== Recorded data ==

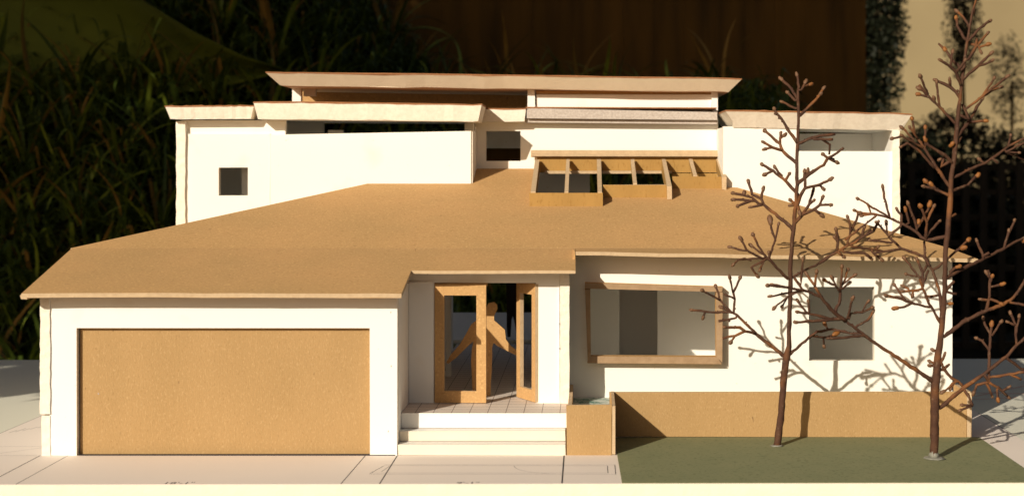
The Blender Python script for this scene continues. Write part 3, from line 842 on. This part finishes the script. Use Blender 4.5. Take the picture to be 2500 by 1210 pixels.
for p, bud in conv('''
350,1210 300,1120 250,990 B
340,1190 235,1140 B
''', *E) + conv('''
610,180 600,0 590,-90 B
500,80 390,50 O
570,130 560,100 B
960,330 880,160
840,510 970,330 1050,190 1110,100 B
920,220 1110,70 1260,-50 1390,-150 B
1110,70 1180,-30 1240,-130 B
1110,70 1210,10 1310,-30 B
950,380 1140,350 O
800,640 870,530
745,640 755,625 O
745,800 680,740 490,620 465,570 O
640,870 680,760 630,785 B
''', *F): T.twig(p, bud)
for p, bud in conv('730,1090 600,900 450,650 380,560', *F): T.twig(p, bud, w=8.5)
for p, bud in conv('''
380,560 290,430 B
350,500 310,330 O
460,620 460,430 O
560,880 400,700 260,600 190,640 B
420,650 200,520 B
200,520 90,550 B
330,560 200,430 B
''', *F): T.twig(p, bud)
for p, bud in conv('740,1020 920,920 1130,830 1250,760 1400,640', *F): T.twig(p, bud, w=7)
for p, bud in conv('''
1400,640 1540,570 1660,520
1400,640 1430,520 B
1380,700 1580,600 1700,540
1390,690 1520,710 B
1370,710 1582,790 1700,830
1130,830 1080,790 B
1230,780 1290,830
940,1080 1050,970 O
780,1140 860,1110 940,1080
715,1190 540,1110 470,1040 O
560,1120 450,1095 B
580,1120 535,1075 O
''', *F): T.twig(p, bud)
for p, bud in conv('1200,640 1000,680 930,650 870,580 700,490 570,430', *Hh): T.twig(p, bud, w=9)
for p, bud in conv('''
570,430 380,380 240,370 B
570,430 510,200 490,80 B
550,410 370,310 270,240 210,210 B
350,370 310,260
380,400 260,400 B
240,370 175,345 B
880,540 780,270 B
790,480 750,340 O
710,480 700,400 650,330 B
890,540 895,480 O
900,520 1000,330 1020,280 O
980,640 990,460 950,370 920,300 O
1000,460 1070,300 B
980,640 1130,470 B
400,420 250,530 60,680
690,530 590,600 B
1270,410 1320,380
''', *Hh): T.twig(p, bud)
for p, bud in conv('895,400 885,130 850,0 800,-110 ', *G): T.twig(p, bud, w=9)
for p, bud in conv('''
1010,950 970,860 960,690 
1000,930 950,860 700,770 570,650
''', *Hh): T.twig(p, bud, w=8)
for p, bud in conv('''
570,650 500,560 430,490 B
540,600 530,490 B
590,710 450,690 350,680 B
700,780 520,810 380,830
390,540 430,490
1080,1010 1190,920 1340,790 1400,770 O
1340,790 1460,680 O
''', *Hh): T.twig(p, bud)
for p, bud in conv('1220,1110 1320,1040 1600,910 1830,790 2094,650 2200,590', *Hh): T.twig(p, bud, w=9)
for p, bud in conv('''
1620,880 1610,800 1560,690 B
1620,860 1700,820
1870,750 1920,580 B
1900,650 1985,460 B
2080,660 2090,670 O
1260,1040 1300,1000 1340,985 O
950,1210 940,1050 880,900 B
940,1130 850,1030 740,890 B
870,1090 760,1065 B
940,1040 1000,950
950,1140 1010,1020
''', *Hh): T.twig(p, bud)
for p, bud in conv('885,400 790,230 720,60 700,0', *G): T.twig(p, bud, w=7)
for p, bud in conv('''
885,150 800,165 760,160
720,90 640,110 550,115 B
600,95 550,70 B
635,110 635,150 B
790,265 620,220 500,175 395,155 B
590,210 520,130 470,60 B
640,225 560,260 485,270 O
950,100 1020,20
960,125 1040,140
940,230 980,230 O
''', *G): T.twig(p, bud)
for p, bud in conv('''
930,530 1100,400 1280,310 1440,250 1540,200 1620,110 1690,-20
890,1190 1100,1010 1320,860 1500,720 1610,600 1700,520
''', *G): T.twig(p, bud, w=11)
for p, bud in conv('''
1300,300 1350,150 1350,0 1330,-80
1330,200 1270,190 B
1350,0 1320,-50 B
1370,190 1450,230 O
1360,70 1460,50 O
1355,20 1370,-20 O
1540,220 1664,240 1720,245
1340,950 1340,800 1350,560 1365,425 O
1340,660 1280,570 1230,550 B
1350,500 1300,420 1290,370 B
1370,520 1450,400 B
1590,600 1590,430 1540,320 B
1600,520 1620,350 B
1585,430 1520,400 B
1510,740 1640,830 1720,840
1330,910 1540,880 1700,850
1560,890 1640,930
1340,950 1230,980 1200,1050 B
1320,970 1370,1080 B
1350,960 1430,1010 1520,1090 B
1415,1020 1425,1110 O
1460,1020 1520,1000 B
890,840 930,840 1000,920 1060,950 1110,1000
1030,950 990,1010 B
1030,960 920,1040 B
920,830 900,770 930,700 B
930,820 960,800 B
870,690 830,660 B
860,780 800,765 B
860,810 800,800 B
1100,1010 1160,1100 1190,1170
1180,1170 1100,1165 B
1180,1180 1080,1210 B
''', *G): T.twig(p, bud)
T.blob('glue_blob', Vector((X(2280, -1.3), -1.3, .12)), Vector((0, 0, 1)), .62, .08, M['glue'], t2)
T.blob('glue_blob', Vector((X(2280, -1.3), -1.3, .3)), Vector((0, 0, 1)), .30, .28, M['glue'], t2)

# ------------------------------------------------------------------ garden behind
def bank_z(x, y):
    t = max(0, min(1, (y - 85) / 150))
    h = 1 if x < -60 else (1 - .3 * (x + 60) / 30 if x < -30 else (.7 if x < 40 else max(.3, .7 - (x - 40) * .02)))
    return -60 + 130 * t * t * (3 - 2 * t) * h + 3 * noise.noise(Vector((x / 25, y / 25, 0)))
v, f = [], []
nx, ny = 40, 24
for j in range(ny + 1):
    for i in range(nx + 1):
        x = -240 + i * 460 / nx; y = 80 + j * 180 / ny
        v.append((x, y, bank_z(x, y) if 0 < j else -119))
for j in range(ny):
    for i in range(nx):
        a = j * (nx + 1) + i; f.append((a, a + 1, a + nx + 2, a + nx + 1))
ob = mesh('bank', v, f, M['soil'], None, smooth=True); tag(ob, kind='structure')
# strap leaves: a few shared meshes
def leaf_mesh(L, w, lean, droop, m, tw):
    v, f = [], []
    n = 9
    x = z = 0; ang = lean
    pts_ = [(0, 0)]
    for i in range(n):
        pts_.append((pts_[-1][0] + math.sin(ang) * L / n, pts_[-1][1] + math.cos(ang) * L / n)); ang += droop / n
    for i, (a, b) in enumerate(pts_):
        t = i / n
        ww = w * (min(1, .35 + t * 2.2)) * (1 - t ** 2.2) / 2 + .01
        s = tw * t
        for q, up in ((-1, .25), (0, 0), (1, .25)):
            v.append(((a - up * ww * math.cos(lean)) * S, (q * ww + s) * S, (b + up * ww) * S))
    for i in range(n):
        for q in range(2): f.append((i * 3 + q, i * 3 + q + 1, i * 3 + q + 4, i * 3 + q + 3))
    me = bpy.data.meshes.new('leaf'); me.from_pydata(v, [], f); me.materials.append(m)
    me.polygons.foreach_set('use_smooth', [True] * len(f)); me.update()
    return me
LM = []
for i in range(14):
    m = M['leaf'] if i < 8 else (M['leaf2'] if i < 12 else M['leafdry'])
    LM.append(leaf_mesh(R.uniform(14, 26), R.uniform(.6, 1.15), R.uniform(.15, .7), R.uniform(.6, 2.0), m, R.uniform(-2, 2)))
rl = random.Random(21)
def clump(x, y, z, n, sc, label, group):
    root = thing('strap_leaf_plant', label, 'plant', (x, y, z), group)
    for i in range(n):
        o = bpy.data.objects.new('leaf', rl.choice(LM)); C.objects.link(o); o.parent = root
        a = rl.uniform(0, 2 * math.pi)
        o.location = Vector((math.cos(a), math.sin(a), 0)) * rl.uniform(0, 1.6) * S
        o.rotation_euler = (rl.uniform(-.35, .35), rl.uniform(-.35, .35), a)
        k = rl.uniform(.6, 1.15) * sc
        o.scale = (k, k, k)
for y in (128, 136, 144, 152, 161, 170, 180, 191, 203):
    px = -70 + rl.uniform(0, 50)
    while px < 800:
        x = X(px, y)
        pz = VY + (CH - bank_z(x, y)) * FPX / (CD + y)
        if pz < (980 if px < 100 else 760 if px < 430 else 400):
            clump(x, y, bank_z(x, y) - .4, 22, .82, 'green strap leaved plant on the shaded bank left of the house model', 'strap leaved plants on the bank')
        px += rl.uniform(85, 135)
for k in range(19):
    px = 800 + k * 54 + rl.uniform(-14, 14); y = 226 + rl.uniform(-8, 8); x = X(px, y)
    clump(x, y, bank_z(x, y) - .4, 20, rl.uniform(.62, .92), 'green strap leaved plant whose tips show above the highest flat roof', 'strap leaved plants above the roof')
rg = random.Random(77)
gv, gf, gm = [], [], []
for i in range(42000):
    x = rg.uniform(-150, 60); y = rg.uniform(112, 236)
    z = bank_z(x, y)
    a = rg.uniform(0, 2 * math.pi); L = rg.uniform(2.5, 7.5) * (1.6 if rg.random() < .1 else 1); w = rg.uniform(.15, .42)
    up = rg.uniform(.25, .9); dx, dy = math.cos(a), math.sin(a)
    k = len(gv)
    gv += [(x - dy * w, y + dx * w, z), (x + dy * w, y - dx * w, z), (x + dx * L * .45 + dy * w * .8, y + dy * L * .45 - dx * w * .8, z + L * up), (x + dx * L * .45 - dy * w * .8, y + dy * L * .45 + dx * w * .8, z + L * up), (x + dx * L, y + dy * L, z + L * (up * 1.1 - .25))]
    gf += [(k, k + 1, k + 2, k + 3), (k + 3, k + 2, k + 4)]
    q = 1 if rg.random() < .13 else (2 if rg.random() < .05 else 0); gm += [q, q]
gc = mesh('ground_cover', gv, gf, [M['leaf'], M['leaf2'], M['leafdry']], None, fm=gm)
tag(gc, kind='stuff')
# made-up broad leaf standing in for the hazy green glow at upper left
bl = thing('haze_leaf_plant', 'made-up broad leaf standing for green haze in the upper left corner', 'plant', (X(-200, 190), 190, 0))
up = [(-260, -260), (0, -170), (200, -75), (345, 0), (470, 78), (590, 138), (700, 172)]
lo = [(-260, 160), (0, 210), (200, 235), (345, 235), (470, 222), (590, 200), (700, 172)]
v, f = [], []
for i in range(7):
    for q in range(7):
        t = q / 6; y = 181 + 4 * math.sin(t * math.pi) - i * .5
        a = up[i][0] + (lo[i][0] - up[i][0]) * t; b = up[i][1] + (lo[i][1] - up[i][1]) * t
        v.append((X(a, y), y, Z(b, y)))
for i in range(6):
    for q in range(6): f.append((i * 7 + q, i * 7 + q + 1, i * 7 + q + 8, i * 7 + q + 7))
lf = mesh('leaf_blade', v, f, M['broad'], bl, smooth=True)
md = lf.modifiers.new('solid', 'SOLIDIFY'); md.thickness = .0012
# dark timber fence wall behind the middle
fw = thing('timber_fence', 'dark brown timber fence behind the middle of the model', 'fence', (X(1400, 270), 270, -120))
px = 560
i = 0
while px < 2060:
    w = 74
    box('board', X(px, 270) + .02, X(px + w, 270) - .02, 270, 272.5, -120, 75 + R.uniform(-.5, .5), M['darkwood'], fw, j=.02)
    px += w; i += 1
box('rail', X(560, 273), X(2060, 273), 272.6, 275, -119, 70, M['darkwood'], fw)  # full backing panel, added to shut out sky between the boards
# beige house wall far behind on the right
hw = thing('garden_wall', 'tall sunlit beige stucco wall far behind on the right', 'wall', (200, 900, -120))
box('wall_face', 60, 480, 900, 915, -120, 330, M['stucco'], hw, j=0)
dk = thing('shed', 'dark shed with plain board sides between the fence and the beige wall', 'shed', (60, 420, -120))
box('wall', X(1880, 420), X(2118, 420), 420, 480, -120, 150, M['darkwood'], dk, j=0)
box('roof', X(1860, 416), X(2124, 416), 414, 486, 150.1, 156, M['black'], dk, j=0)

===

Aim of the task:
Scan the data above and copy every line with "kind" in it.

Output below:
ob = mesh('bank', v, f, M['soil'], None, smooth=True); tag(ob, kind='structure')
tag(gc, kind='stuff')